--- Work instructions ---
Search the data for the string "objects" and gather each line it is in.

....................

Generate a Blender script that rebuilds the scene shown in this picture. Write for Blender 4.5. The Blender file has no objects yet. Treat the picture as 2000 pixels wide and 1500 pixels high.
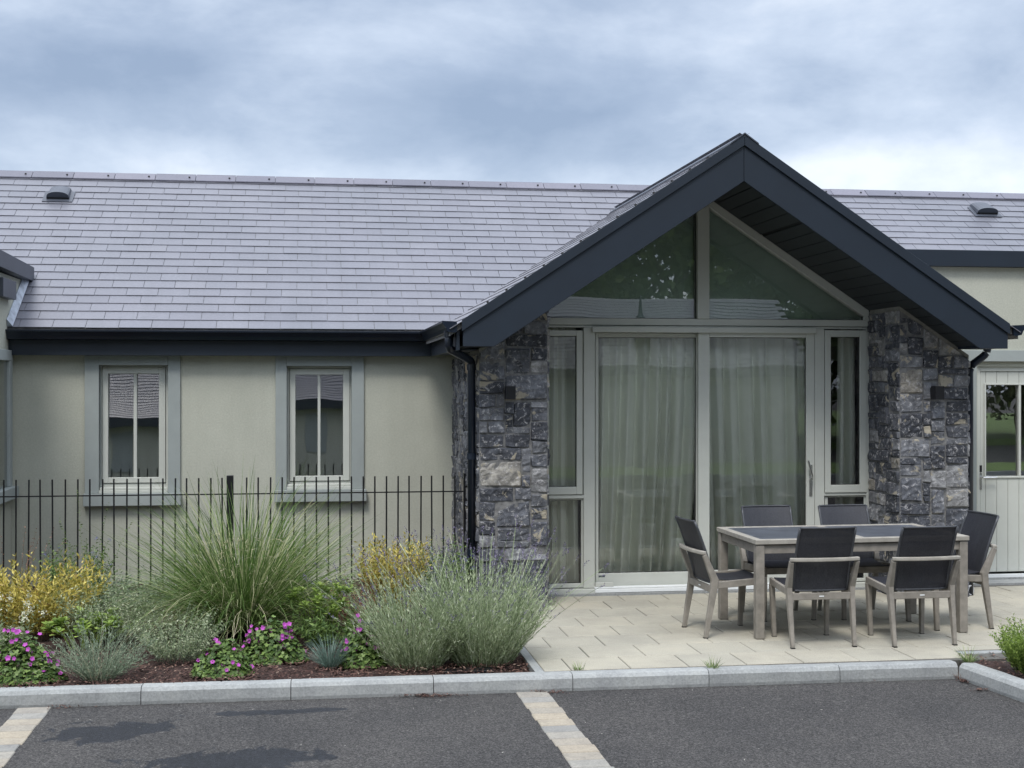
import bpy, math, random
from mathutils import Vector, noise
R = math.radians
random.seed(7)
sc = bpy.context.scene
C = sc.collection

# ---------------------------------------------------------------- camera
F = 2600.0; TH = R(8.5); CH = 1.88; HZ = 751.0
c_, s_ = math.cos(TH), math.sin(TH)
cam_d = bpy.data.cameras.new('camera'); cam = bpy.data.objects.new('camera', cam_d); C.objects.link(cam)
cam.location = (0, 0, CH); cam.rotation_euler = (R(90), 0, -TH)
cam_d.sensor_width = 36; cam_d.lens = 36 * F / 2000; cam_d.shift_y = (HZ - 750) / 2000
cam_d.clip_start = .05; cam_d.clip_end = 2000
sc.camera = cam

# ---------------------------------------------------------------- world: overcast sky
SUN_EL, SUN_AZ = R(58), R(205)      # azimuth: direction light comes from, measured clockwise from +Y
w = bpy.data.worlds.new('World'); sc.world = w; w.use_nodes = True
nt = w.node_tree; nt.nodes.clear(); N = nt.nodes.new; L = nt.links.new
out = N('ShaderNodeOutputWorld'); bg = N('ShaderNodeBackground'); bg.inputs[1].default_value = 1.0
sky = N('ShaderNodeTexSky'); sky.sky_type = 'NISHITA'; sky.sun_disc = False
sky.sun_elevation = SUN_EL; sky.sun_rotation = SUN_AZ
tc = N('ShaderNodeTexCoord')
sep = N('ShaderNodeSeparateXYZ'); L(tc.outputs['Generated'], sep.inputs[0])
mp = N('ShaderNodeMapping'); mp.inputs['Scale'].default_value = (1, 1, 2.1); mp.inputs['Location'].default_value = (.35, .1, .62)
L(tc.outputs['Generated'], mp.inputs[0])
n1 = N('ShaderNodeTexNoise'); n1.inputs['Scale'].default_value = 3.8; n1.inputs['Detail'].default_value = 10
n1.inputs['Roughness'].default_value = .56; n1.inputs['Distortion'].default_value = .12; L(mp.outputs[0], n1.inputs['Vector'])
# elevation bias: paler low over the horizon
mr = N('ShaderNodeFloatCurve'); L(sep.outputs[2], mr.inputs['Value'])
cv = mr.mapping.curves[0]; cv.points[0].location = (0, .5); cv.points[1].location = (1, .5)
for a_, b_ in ((.12, .62), (.155, .53), (.20, .39), (.245, .43), (.29, .49), (.35, .52)): cv.points.new(a_, b_)
mr.mapping.update()
ad = N('ShaderNodeMath'); ad.operation = 'ADD'; L(n1.outputs[0], ad.inputs[0]); L(mr.outputs[0], ad.inputs[1])
ad2 = N('ShaderNodeMath'); ad2.operation = 'SUBTRACT'; L(ad.outputs[0], ad2.inputs[0]); ad2.inputs[1].default_value = .5
cr = N('ShaderNodeValToRGB'); cur = ad2.outputs[0]
def _dir(px, py):
    a = (px - 1000) / F; return Vector((a * c_ + s_, c_ - a * s_, (HZ - py) / F)).normalized()
for px, py, rad, amp in ((1880, 330, .10, .15), (1600, 335, .08, .10), (150, 270, .10, .10), (620, 255, .09, .06), (1500, 60, .12, .07), (100, 10, .12, .05), (1100, 190, .16, -.03), (300, 140, .10, -.03), (1750, 190, .08, -.02)):
    vd = N('ShaderNodeVectorMath'); vd.operation = 'SUBTRACT'; L(tc.outputs['Generated'], vd.inputs[0]); vd.inputs[1].default_value = _dir(px, py)
    vs = N('ShaderNodeVectorMath'); vs.operation = 'MULTIPLY'; L(vd.outputs[0], vs.inputs[0]); vs.inputs[1].default_value = (.6, .6, 2.2)
    vl = N('ShaderNodeVectorMath'); vl.operation = 'LENGTH'; L(vs.outputs[0], vl.inputs[0])
    vm = N('ShaderNodeMapRange'); vm.interpolation_type = 'SMOOTHSTEP'; vm.inputs[1].default_value = 0; vm.inputs[2].default_value = rad; vm.inputs[3].default_value = amp; vm.inputs[4].default_value = 0; L(vl.outputs['Value'], vm.inputs[0])
    va = N('ShaderNodeMath'); va.operation = 'ADD'; L(cur, va.inputs[0]); L(vm.outputs[0], va.inputs[1]); cur = va.outputs[0]
L(cur, cr.inputs[0])
e = cr.color_ramp.elements
e[0].position = .30; e[0].color = (.168, .214, .295, 1)
e[1].position = .72; e[1].color = (.50, .53, .575, 1)
x = cr.color_ramp.elements.new(.44); x.color = (.232, .28, .362, 1)
x = cr.color_ramp.elements.new(.56); x.color = (.33, .378, .455, 1)
mz = N('ShaderNodeMapRange'); mz.inputs[1].default_value = .3; mz.inputs[2].default_value = .85
mz.inputs[3].default_value = 1.0; mz.inputs[4].default_value = 3.25; L(sep.outputs[2], mz.inputs[0])
mul = N('ShaderNodeVectorMath'); mul.operation = 'SCALE'; L(cr.outputs[0], mul.inputs[0]); L(mz.outputs[0], mul.inputs[3])
sks = N('ShaderNodeVectorMath'); sks.operation = 'SCALE'; L(sky.outputs[0], sks.inputs[0]); sks.inputs[3].default_value = .012
adv = N('ShaderNodeVectorMath'); adv.operation = 'ADD'; tn = N('ShaderNodeMix'); tn.data_type = 'RGBA'; tn.blend_type = 'MULTIPLY'; tf = N('ShaderNodeMapRange')
tf.inputs[1].default_value = .3; tf.inputs[2].default_value = .7; L(sep.outputs[2], tf.inputs[0]); L(tf.outputs[0], tn.inputs[0])
tn.inputs[7].default_value = (1.06, 1.0, .94, 1); L(mul.outputs[0], tn.inputs[6]); L(tn.outputs[2], adv.inputs[0]); L(sks.outputs[0], adv.inputs[1])
L(adv.outputs[0], bg.inputs[0]); L(bg.outputs[0], out.inputs[0])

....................

--- The result ---
Generate a Blender script that rebuilds the scene shown in this picture. Write for Blender 4.5. The Blender file has no objects yet. Treat the picture as 2000 pixels wide and 1500 pixels high.
cam_d = bpy.data.cameras.new('camera'); cam = bpy.data.objects.new('camera', cam_d); C.objects.link(cam)